Indonesia seeks to boost counter-terror cooperation with India

Indonesia Seeks To Boost Counter-Terror Cooperation With India

India and Indonesia are stressing the importance of existing counter-terror mechanisms and strengthening intelligence cooperation systems amid rising violence and spread of radical ideologies, a senior Indonesian government official told ET.

JAKARTA: Indonesia, Southeast Asia’s biggest nation, is seeking wide ranging counter-terror cooperation, including strengthening intelligence cooperation mechanism with neighbouring India, also a victim of terror, in the wake of last week’s yet another lone wolf terror strike and growing trends of Wahabi ideology.

India and Indonesia are stressing the importance of existing counter-terror mechanisms and strengthening intelligence cooperation systems amid rising violence and spread of radical ideologies, a senior Indonesian government official told ET. Such consultations are being held at regular intervals between Indonesian authorities, Indian foreign ministry and National Security Council Secretariat (NSCS), according to the official who did not wish to be identified.

New Delhi and Jakarta have also put in place an arrangement of Mutual Legal Assistance Treaty and instrument of extradition to deal with terror operatives who are a threat to both countries.

“A new phenomenon is emerging in terror attacks in Indonesia where children and women are being used to carry out terror strikes. The existing mechanism may not be adequate to counter this trend. We had modified our counter-terror legal mechanisms last year and this may need further modifications,” indicated the official referring to the fact that extremists and radicals are constantly inventing new methods to target innocent citizens.

“The suicide bombing in Sibolga dealt a blow not only to our efforts to fight terrorism, but also to the idea that the nuclear family is without exception an anchor to a strong nation. Regardless of what motivated Solimah, wife of terror suspect Husein, aka Abu Hamzah, to detonate a bomb that killed her and her 2-year-old child on Wednesday, terrorists are clearly working to hijack the family institution to propagate their extremist ideologies,” Indonesia’s biggest English daily Jakarta Post wrote in an editorial after the recent terror attack in the country’s North Sumatra province.

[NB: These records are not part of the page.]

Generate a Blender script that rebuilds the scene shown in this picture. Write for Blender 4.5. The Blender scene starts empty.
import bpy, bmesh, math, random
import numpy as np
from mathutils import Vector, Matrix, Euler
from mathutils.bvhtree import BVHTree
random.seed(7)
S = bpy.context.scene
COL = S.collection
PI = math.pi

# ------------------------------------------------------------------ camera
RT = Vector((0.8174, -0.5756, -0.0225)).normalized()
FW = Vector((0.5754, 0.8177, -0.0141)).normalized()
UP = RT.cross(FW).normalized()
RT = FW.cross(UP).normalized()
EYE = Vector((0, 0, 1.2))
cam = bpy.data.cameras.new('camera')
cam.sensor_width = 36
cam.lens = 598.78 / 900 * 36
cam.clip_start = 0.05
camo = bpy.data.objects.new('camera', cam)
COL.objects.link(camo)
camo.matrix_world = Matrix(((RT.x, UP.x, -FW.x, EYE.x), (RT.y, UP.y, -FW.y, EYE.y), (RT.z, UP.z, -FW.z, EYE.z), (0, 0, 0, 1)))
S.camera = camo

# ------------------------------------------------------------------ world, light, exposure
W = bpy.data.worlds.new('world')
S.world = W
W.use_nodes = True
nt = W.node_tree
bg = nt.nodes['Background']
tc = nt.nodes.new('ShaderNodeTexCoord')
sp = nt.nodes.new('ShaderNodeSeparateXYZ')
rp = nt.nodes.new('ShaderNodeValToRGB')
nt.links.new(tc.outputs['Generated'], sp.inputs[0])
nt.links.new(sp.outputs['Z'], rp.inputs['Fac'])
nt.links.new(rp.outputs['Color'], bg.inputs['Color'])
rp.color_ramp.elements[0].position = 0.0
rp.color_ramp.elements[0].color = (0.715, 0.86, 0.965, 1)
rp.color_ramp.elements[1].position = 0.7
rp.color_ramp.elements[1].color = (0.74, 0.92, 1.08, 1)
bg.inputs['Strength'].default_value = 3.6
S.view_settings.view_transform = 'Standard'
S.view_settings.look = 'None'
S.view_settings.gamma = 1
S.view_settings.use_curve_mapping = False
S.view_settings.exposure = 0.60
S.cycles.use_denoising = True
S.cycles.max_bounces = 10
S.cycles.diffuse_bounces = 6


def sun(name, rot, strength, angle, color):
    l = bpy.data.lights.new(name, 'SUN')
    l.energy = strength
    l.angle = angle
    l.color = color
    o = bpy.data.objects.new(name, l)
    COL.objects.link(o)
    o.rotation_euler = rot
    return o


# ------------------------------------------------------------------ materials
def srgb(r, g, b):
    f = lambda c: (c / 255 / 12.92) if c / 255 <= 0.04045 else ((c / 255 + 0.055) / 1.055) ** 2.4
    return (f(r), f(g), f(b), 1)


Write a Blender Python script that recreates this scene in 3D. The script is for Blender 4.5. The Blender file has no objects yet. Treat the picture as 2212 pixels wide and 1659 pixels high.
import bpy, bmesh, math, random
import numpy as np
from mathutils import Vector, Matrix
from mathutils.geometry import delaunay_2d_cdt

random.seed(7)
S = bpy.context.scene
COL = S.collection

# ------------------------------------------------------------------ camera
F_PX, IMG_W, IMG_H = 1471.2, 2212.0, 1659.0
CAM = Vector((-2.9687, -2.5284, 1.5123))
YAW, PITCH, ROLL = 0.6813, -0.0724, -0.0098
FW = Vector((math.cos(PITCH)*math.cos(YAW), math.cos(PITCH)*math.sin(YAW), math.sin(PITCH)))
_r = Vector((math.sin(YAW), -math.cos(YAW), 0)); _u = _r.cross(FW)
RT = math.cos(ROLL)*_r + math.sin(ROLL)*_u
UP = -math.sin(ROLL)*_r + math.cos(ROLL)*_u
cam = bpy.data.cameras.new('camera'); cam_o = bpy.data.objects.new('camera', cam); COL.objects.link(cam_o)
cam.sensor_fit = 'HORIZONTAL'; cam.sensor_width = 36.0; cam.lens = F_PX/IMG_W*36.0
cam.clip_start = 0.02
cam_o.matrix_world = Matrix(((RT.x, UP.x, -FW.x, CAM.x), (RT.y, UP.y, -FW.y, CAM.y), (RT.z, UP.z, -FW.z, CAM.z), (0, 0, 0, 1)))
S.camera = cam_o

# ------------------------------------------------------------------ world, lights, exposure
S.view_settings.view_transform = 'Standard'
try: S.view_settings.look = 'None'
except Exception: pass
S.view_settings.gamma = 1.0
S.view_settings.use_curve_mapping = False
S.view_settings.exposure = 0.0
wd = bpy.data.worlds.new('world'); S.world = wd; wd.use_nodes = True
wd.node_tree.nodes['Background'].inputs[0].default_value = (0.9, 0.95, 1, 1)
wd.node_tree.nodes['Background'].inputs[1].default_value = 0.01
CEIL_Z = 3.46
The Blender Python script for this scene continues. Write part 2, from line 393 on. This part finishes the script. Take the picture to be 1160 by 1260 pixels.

Last May, a family blasted three churches in Surabaya, East Java, and another family perpetrated a bomb attack in the city’s police headquarters, while three members of a family were killed in an apartment in neighboring Sidoarjo after pipe bombs, which the police believed were planned for an attack, went off.

Terrorists and terror operatives are willing to recruit their wives and children, demanding absolute loyalty from them as supporters and protégés, according to persons familiar with the matter.

Husein, a regional leader of the Islamic State-affiliated Jamaah Ansharud Daulah (JAD), who was arrested last Wednesday, is suspected to have followed such a model in spreading his teachings. Husein had also planned for his second wife to become a suicide bomber, according to one of the sources quoted above.

“Wahabi ideology is on the rise in pockets of Indonesia. Ideology espoused by the Muslim Brotherhood is also being noticed. The government has not only modified anti-terror law to prevent youth from joining terror and extremist groups but has also put in place a robust de-radicalisation program to send back youth into mainstream,” explained the above mentioned official.

Also, 800 ISIS members have returned to Indonesia since the end of crisis in Syria and Iraq, and they are being put through de-radicalisation course to help them return to mainstream life. Besides, the local government has launched an initiative to inspire youth leaders to spread the message of peace. Terror operatives who have been imprisoned have also been separated and put in separate chambers from other criminals to prevent the spread of radicalisation among other steps put in place by the Indonesian government.